SCHEDULE 1 (under the heading: "FURTHER PROVISION ABOUT EXCEPTIONS TO SAVINGS AND INCORPORATION"):
General principles of EU law
2. No general principle of EU law is part of domestic law on or after IP completion day if it was not recognised as a general principle of EU law by the European Court in a case decided before IP completion day (whether or not as an essential part of the decision in the case).
Interpretation
5(1) References in section 5 and this Schedule to the principle of the supremacy of EU law, the Charter of Fundamental Rights, any general principle of EU law or the rule in Francovich are to be read as references to that principle, Charter or rule so far as it would otherwise continue to be, or form part of, domestic law on or after IP completion day by virtue of section 2, 3, 4 or 6(3) or (6) and otherwise in accordance with this Act.

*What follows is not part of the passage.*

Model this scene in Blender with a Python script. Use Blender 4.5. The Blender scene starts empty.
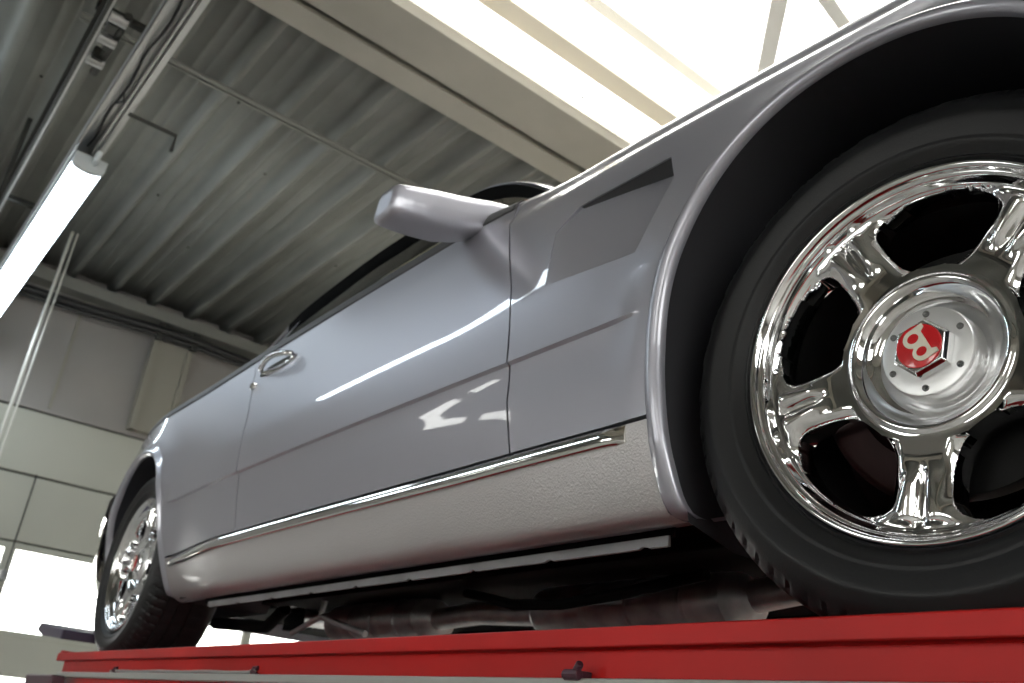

(2) Accordingly (among other things) the references to the principle of the supremacy of EU law in section 5(2) and (3) do not include anything which would bring into domestic law any modification of EU law which is adopted or notified, comes into force or only applies on or after IP completion day.
Damages Directive (2014)
Article 10 (under the heading "Limitation periods"):
1. Member States shall, in accordance with this Article, lay down rules applicable to limitation periods for bringing actions for damages. Those rules shall determine when the limitation period begins to run, the duration thereof and the circumstances under which it is interrupted or suspended.
2. Limitation periods shall not begin to run before the infringement of competition law has ceased and the claimant knows, or can reasonably be expected to know:
(a) of the behaviour and the fact that it constitutes an infringement of competition law;
(b) of the fact that the infringement of competition law caused harm to it; and
(c) the identity of the infringer.
3. Member States shall ensure that the limitation periods for bringing actions for damages are at least five years.
Article 22 (under the heading "Temporal application"):
1. Member States shall ensure that the national measures adopted pursuant to Article 21 in order to comply with substantive provisions of this Directive do not apply retroactively.
Competition Act 1998 (as amended)
Schedule 8A
Paragraph 19 (headed "Beginning of limitation or prescriptive period"):
(1) The limitation or prescriptive period for a competition claim against an infringer begins with the later of
(a) the day on which the infringement of competition law that is the subject of the claim ceases, and
(b) the claimant's day of knowledge.